"Cause" vs. "Justified" (was: Re: Hitchens responds to critics)

Justin Schwartz jkschw at hotmail.com
Wed Sep 26 08:17:04 PDT 2001


So your view, Nathan, is that only rational acts are foreseeable? "He has has no children," as MacDuff says. Nathan, you are losing your usual good sense here. I'm probably the boggest fan of rational choice theory left on this list, now that Brad is gone, but even I think that irrational acts can be foreseeable in general. If you limit your goals to preventing only foreseeable in the sense of rational responses, your goals are too limited.

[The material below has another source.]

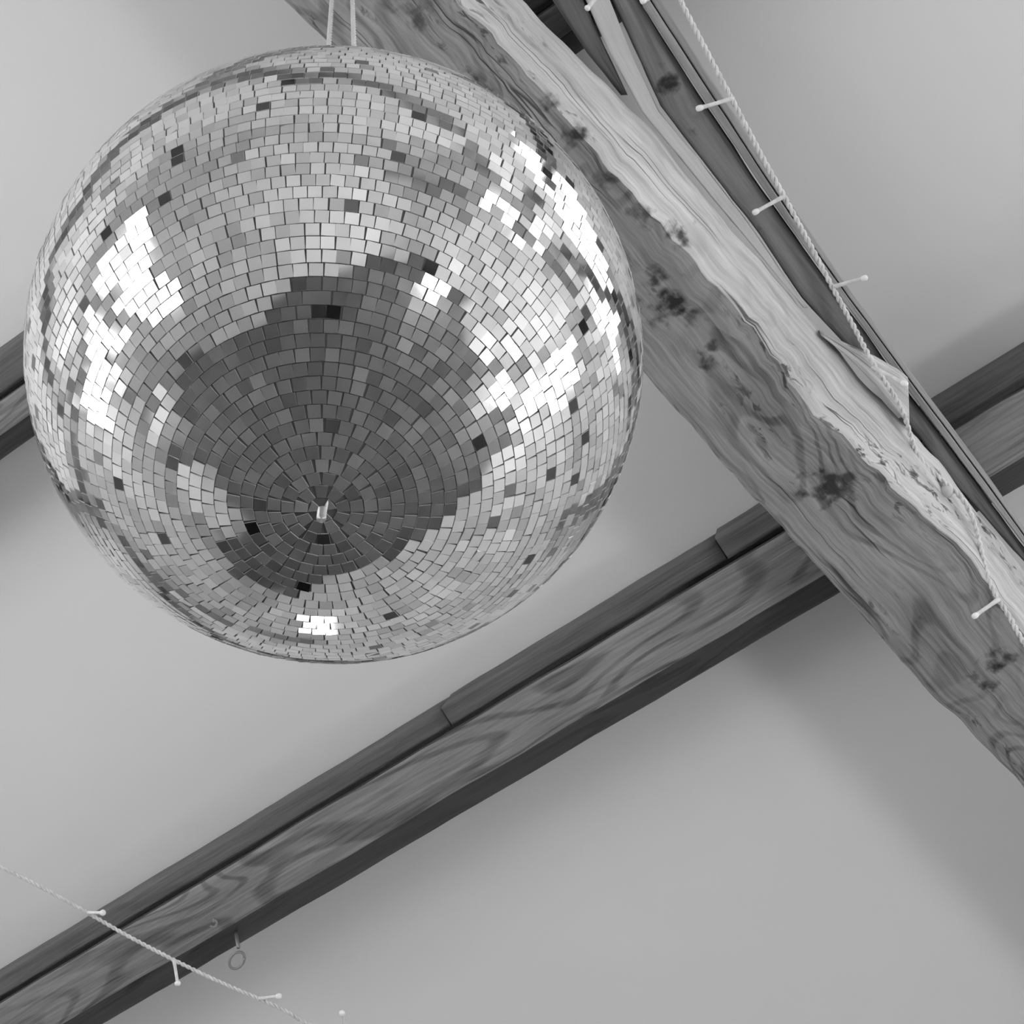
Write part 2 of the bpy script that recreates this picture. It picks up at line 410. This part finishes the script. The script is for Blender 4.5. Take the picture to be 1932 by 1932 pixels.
# the ball hangs very slightly crooked
nad_c = (Zc*-1) + Vector((-.042, .022, 0)); nad = rot(nad_c).normalized()
TILT = Vector((0,0,-1)).rotation_difference(nad).to_matrix()
ts_ = .0115; rows = int(round(math.pi*R/ts_)); verts = []; faces = []; mi = []
for r in range(rows):
    th = math.pi*(r+.5)/rows
    circ = 2*math.pi*R*math.sin(th)
    n = int(round(circ/(ts_*1.06))); off = random.random()*6.28
    hh = (math.pi*R/rows)/2 - .0003
    if n < 5 and r > 5: continue
    n = max(3, n)
    rowtilt = random.gauss(0, .008)
    hw = circ/n/2 - .0003
    for k in range(n):
        ph = off + 2*math.pi*(k+random.uniform(-.05,.05))/n
        nr = Vector((math.sin(th)*math.cos(ph), math.sin(th)*math.sin(ph), -math.cos(th)))
        ex = Vector((-math.sin(ph), math.cos(ph), 0)); ey = nr.cross(ex)
        lowf = noise.noise_vector(nr*4.0)*.055 + noise.noise_vector(nr*9)*.03
        sg = .006
        q = random.random()
        if q < .035: sg = .08
        elif q < .13: sg = .025
        tx = random.gauss(0, sg)+lowf.x+rowtilt; ty = random.gauss(0, sg)+lowf.y
        tx = max(-.11, min(.11, tx)); ty = max(-.11, min(.11, ty))
        n2 = (nr+ex*tx+ey*ty).normalized()
        ex2 = (ex-n2*ex.dot(n2)).normalized(); ey2 = n2.cross(ex2)
        rl = random.gauss(0, .02); ex3 = ex2*math.cos(rl)+ey2*math.sin(rl); ey3 = n2.cross(ex3)
        c = nr*(R)
        hw2 = hw*random.uniform(.95, 1.0); hh2 = hh*random.uniform(.96, 1.0)
        if r == 0: hh2 *= .9
        w1 = min(1, math.sin(max(.0, th-.5*math.pi/rows))/math.sin(th)) if n < 60 else 1
        w2 = min(1.0, math.sin(min(math.pi-.01, th+.5*math.pi/rows))/math.sin(th)) if n < 60 else 1
        b0 = len(verts)
        sgn = 1 if ey3.z > 0 else -1
        for (sx, sy) in ((-1,-1),(1,-1),(1,1),(-1,1)):
            up = sy*sgn > 0
            ww = w2 if up else max(w1, .15)
            verts.append(c+ex3*sx*hw2*ww+ey3*sy*hh2)
        for i in range(4): verts.append(verts[b0+i]-nr*.0014)
        faces.append((b0,b0+1,b0+2,b0+3)); mi.append(0)
        for i in range(4):
            j = (i+1) % 4
            faces.append((b0+i, b0+4+i, b0+4+j, b0+j)); mi.append(1)
o = newobj("mirror_tiles", [TILT @ v+BC for v in verts], faces, [M_mirror, M_glassedge], mi, parent=root, recalc=False)
o["label"] = "rings of small square silver mirror tiles"
cv = []; cf = []; A, B = 120, 60
for i in range(B+1):
    t = math.pi*i/B
    for k in range(A):
        p = 2*math.pi*k/A
        cv.append(BC+Vector((math.sin(t)*math.cos(p), math.sin(t)*math.sin(p), math.cos(t)))*(R-.0010))
for i in range(B):
    for k in range(A):
        j = (k+1) % A; cf.append((i*A+k, i*A+j, (i+1)*A+j, (i+1)*A+k))
newobj("core", cv, cf, M_grout, smooth=True, parent=root)
path = []; rad = []
for i in range(29):
    path.append(BC+TILT @ Vector((0,0,-R+.003-.017*i/28))); rad.append(.0042 if i % 4 < 2 else .0030)
v, f = tube_geo(path, rad, 12)
o = newobj("threaded_stud", v, f, M_metal, smooth=True, parent=root); o["label"] = "small silver threaded stud"
zt = BC+Vector((0,0,R-.004))
v, f = tube_geo([zt, zt+Vector((0,0,.02)), zt+Vector((0,0,.024))], [.05,.05,.044], 32)
o = newobj("top_cap", v, f, M_metal, smooth=False, parent=root)
side = ax[0].copy(); side.z = 0; side.normalize()
shift = side*-.004
top = BC+Vector((0,0,R+.018))
HH = None
for k in range(400):
    q = BC+Vector((0,0,R+k*.005))
    if NRM.dot(q-CAM) > 3.05: HH = q; break
for sg in (-1, 1):
    a = top+side*.026*sg+shift; b_ = HH+side*.018*sg+shift
    strands = []
    for ph in (0, 2.09, 4.18):
        pth = []
        n = 260
        for i in range(n+1):
            t = i/n; p = a.lerp(b_, t); an = ph+t*150
            pth.append(p+Vector((math.cos(an), math.sin(an), 0))*.0019)
        v, f = tube_geo(pth, .0027, 6); strands.append((v, f, 0))
    V, Fc, mi = join_geo(strands)
    o = newobj("hanging_cord", V, Fc, M_cord, mi, smooth=True, parent=root); o["label"] = "pale twisted hanging cord"

# ------------------------------------------------------------------ fairy lights
def fairy(name, pix, bulbs, label, ext0, ext1, D, rad, pitch):
    pts = ([ext0] if ext0 else []) + [P(x, y, d) for (x, y, d) in pix] + ([ext1] if ext1 else [])
    path = smooth_path(pts, 24)
    root = bpy.data.objects.new(name, None); col.objects.link(root); root.location = path[len(path)//2]; root.empty_display_size = .05
    tag(root, label, "fairy lights", group="strings of fairy lights")
    fine = []
    for a, b_ in zip(path, path[1:]):
        n = max(1, int((b_-a).length/.005))
        for i in range(n): fine.append((a.lerp(b_, i/n)))
    strands = []
    for ph in (0, math.pi):
        q = []; L = 0
        for i, p in enumerate(fine):
            if i: L += (p-fine[i-1]).length
            t = (fine[min(i+1, len(fine)-1)]-fine[max(0, i-1)]).normalized()
            x = t.cross(Vector((.2,.3,.9))).normalized(); y = t.cross(x)
            an = L/pitch*2*math.pi+ph
            q.append(p+(x*math.cos(an)+y*math.sin(an))*rad*.9)
        v, f = tube_geo(q, rad, 5); strands.append((v, f, 0))
    V, Fc, mi = join_geo(strands)
    o = newobj("wire", V, Fc, M_wire, mi, smooth=True, parent=root); o["label"] = "thin twisted clear wire"
    for (x0,y0,x1,y1,d0,d1) in bulbs:
        a = P(x0,y0,d0); b_ = P(x1,y1,d1); u = (b_-a)
        pth = [a+u*t for t in (0,.1,.3,.7,.82,.84,.92,.98,1.0)]
        rr_ = [rad*1.4,rad*1.6,rad*1.3,rad*1.3,rad*1.4,.0056,.0062,.0050,.002]
        v, f = tube_geo(pth, rr_, 10)
        mi = [1 if i >= 40 else 0 for i in range(len(f))]
        o = newobj("light_bulb", v, f, [M_wire, M_tip], mi, smooth=True, parent=root)
        o["label"] = "tiny white-tipped light on a short clear stem"
d = 3.172
fairy("fairy_light_string", [(1130,-300,d),(1220,-120,d),(1283,0,d),(1340,110,d),(1390,205,d),(1440,300,d),(1480,372,d),(1530,465,d),(1572,545,d),(1610,615,d),(1650,690,3.13),(1700,770,3.13),(1738,868,3.15),(1825,955,3.12),(1866,1095,3.07),(1905,1165,3.035),(1940,1225,3.02),(2060,1400,3.02)],
      [(1385,185,1313,206,d,3.15),(1480,370,1420,403,d,3.15),(1572,541,1637,523,d,3.15),(1645,692,1713,727,3.12,3.08),(1885,1130,1835,1165,3.04,3.0),(1262,-20,1208,4,d,3.15),(1130,-10,1106,18,3.15,3.13)],
      "string of tiny white lights draped along the rafter", None, None, d, .0031, .03)
d = 2.7
fairy("fairy_light_string", [(-300,1480,d),(-120,1575,d),(0,1635,d),(80,1675,d),(165,1722,d),(240,1765,d),(330,1812,d),(420,1855,d),(490,1885,d),(540,1908,d),(600,1940,d),(800,2010,d)],
      [(165,1722,197,1722,d,2.68),(328,1810,336,1860,d,2.68),(488,1884,530,1879,d,2.68),(650,1950,645,1908,d,2.68)],
      "string of tiny white lights hanging freely below the purlin", Vector((X0+.01, 1.0, 3.9)), Vector((1.2, YF-.01, 3.6)), d, .0024, .022)

# ------------------------------------------------------------------ hooks on the purlin
def ring_geo(c, n1, n2, r, t, a0=0, a1=2*math.pi, n=28):
    return tube_geo([c+n1*math.cos(a0+(a1-a0)*i/n)*r+n2*math.sin(a0+(a1-a0)*i/n)*r for i in range(n+1)], t, 8)
M_hook = plain("dull_steel", .3, .5, metal=.5)
c = P(447,1812,3.25); rx = ax[0]; ry = ax[1]
parts = [(*ring_geo(c, (rx*.6+ry*.2).normalized(), ry, .019, .0032), 0), (*tube_geo([P(450,1788,3.26), P(447,1772,3.29), P(445,1757,3.33)], .0045, 8), 0)]
V, Fc, mi = join_geo(parts); o = newobj("ring_hook", V, Fc, M_hook, mi, smooth=True); tag(o, "small metal screw eye with hanging ring on the purlin", "hook")
parts = [(*ring_geo(P(402,1742,3.275), rx, ry, .009, .003, -2.5, 1.6, 18), 0), (*tube_geo([P(404,1738,3.275), P(404,1734,3.31)], .004, 8), 0)]
V, Fc, mi = join_geo(parts); o = newobj("cup_hook", V, Fc, M_hook, mi, smooth=True); tag(o, "small metal cup hook screwed into the purlin", "hook")

# ------------------------------------------------------------------ world
w = bpy.data.worlds.new("world"); scene.world = w; w.use_nodes = True
w.node_tree.nodes["Background"].inputs[0].default_value = g(.8); w.node_tree.nodes["Background"].inputs[1].default_value = .3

I find the middle paragraph below morally horrific, not only in its causual acceptance of killing without any semblance of due process, but in the easy identification of you-and me--with the policies that make bin Laden "our" tools to be used and, apparently, murdered afterwards. (In Polanski's film of MacBeth there's a nice non-Shakesparean bit where, having heard from the murderers ("There's blood upon thy face." "Tis BAnquo's, then." "Better thee without than he within."), MacBeth has them "paid" by being drwoned inthe moat. Polanski's point is that MacBeth is so crazed and corrupted at this point that he lacks even honor among murderers. Is that how you see us?

jks

this Sept 11 attack was irrational in serving almost any goal of
>counteracting US foreign policy and therefore was not a foreseeable result
>of that policy in any credible way.
>
>>
>You might think that if we prove that the US government had funded and
>promoted Bin Laden, people will see the obvious solution of not doing such
>things in the future. But an obvious alternative solution is to make sure
>we kill our tools when we are done with them. Just as rational. And has
>the advantage at the moment of being a solution to the problems we face
>NOW.
>
>As I've said, I find the causal explanations of Sept 11 pretty
>unpersuasive.
>I would prefer to concentrate on causal arguments of what we can do now to
>increase justice and prevent the FORESEEABLE events that may occur in the
>future. And convince the public that, for the unforeseeable events,
>sacrificing civil liberties won't help much on that score.